28 Feb 2009


Aquadoc's review of Blue Gold attracted an interesting comment:
Mike, I am compelled to answer your hypothetical question of Maude Barlow: "why is privatization of our water so bad?"

While designing and constructing water delivery sources by experts make sense, the delivery of water is not a highly specialized technology and therefore is quite suitable for delivery by municipalities. And here are the reasons it doesn't make sense for private companies to sell us our water:
  1. Private companies must make a profit on their goods and services for their stockholders because that's what they are in business to do. Most investment firms will tell you that the prospect looks great for water investments because the industry as a whole commands 15% to 20% return.
  2. With private corporations, there is no transparency of operations.
  3. Financing for private corporations is 2 to 3% higher than municipal financing because they are not eligible for municipal, tax-free bonds. They also must pay property and income taxes from which public utility districts are exempt.
  4. Profits generated by the private water company generally leave the community it serves. The majority of U.S. privately-run companies are European multinational corporations such as Veolia (Wilsonville's operator) and Suez.
  5. Water conservation is contra-indicated when a company's profits are dependent upon water volume.
And you expressed concern about the monopolistic nature of publicly-run water utilities. What do you think a private company with a 10-year contract to deliver water to ratepayers is?

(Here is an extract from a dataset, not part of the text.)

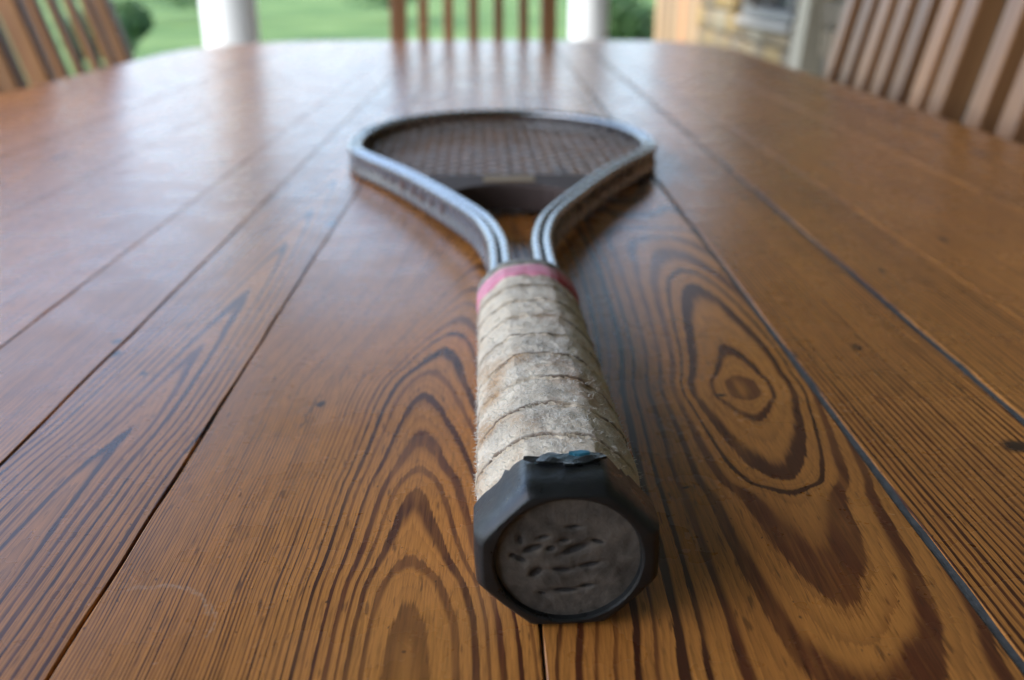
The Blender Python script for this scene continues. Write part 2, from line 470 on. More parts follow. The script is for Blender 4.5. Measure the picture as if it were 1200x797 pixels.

By the way, Paris, France, where Veolia's parent company was founded in the 1800's to deliver the king's water to his castle, de-privatized its water delivery last June.

Nancy Matela
Northwest Organizer
Food & Water Watch
To this, I responded with
Hi Nancy,

Michael sent me your post, and I have a few comments:
  1. Private companies can STILL deliver water at competitive prices if they are more efficient, which they are. They are NOT more costly, per se.
  2. The same is true about "public" companies. My colleague needed to file a FOIA to get "public" information from a certain large, public company...
  3. That subsidy costs "us" more elsewhere, and such "unfair competition" should be/can be offered to private companies that are providing the same "public" service...
  4. Public companies return ZERO to their communities, since they run as "non-profits." For profit companies move profits to shareholders, who then reinvest the $$ where the benefits (opportunities) are greatest. That's capitalism -- and why we enjoy this lifestyle.
  5. The same is true for public companies (i.e., they raise prices after people conserve because they need to sell water to break even.
Overall, I fear that your basic argument (like Maude's) is based on fear of/discrimination against for-profit companies. That's a pity, since the REAL problem is not public or private companies, but the lack of community oversight of monopolies (in any ownership form).
Bottom Line: There are costs and benefits of every ownership structure -- non-profit, for-profit, corporate, partnership, etc. If that were not true, every company would have the same structure. Since it is true, we have to pay attention to when they work -- and when they do not!

1 comment:

Damian said...

"Financing for private corporations is 2 to 3% higher ... They also must pay property taxes ...from which public utility districts are exempt."

This is true. It just means that some people (I dont know who) decided that public districts ought to be exempt from prop taxes, and that we ought to subsidize their borrowing costs. Treat them both equally, I say. Don't subsidize one type or another.

Given that we do subsidize, its important to know who pays the subsidy. We all do because we all pay federal and state income taxes, for which the interest income is exempt.

Similarly for property taxes. As an example, the city of Berkeley is always in a struggle with UCB because they can buy property and remove it from the tax rolls of the city, and the city makes up that revenue by either taxing something else or raising rates on the rest of us.

So in both cases, someone is paying the true cost, although its hard to see who actually pays when public agencies do it because they are subsidized by entire populations rather than getting their funds directly from the population served.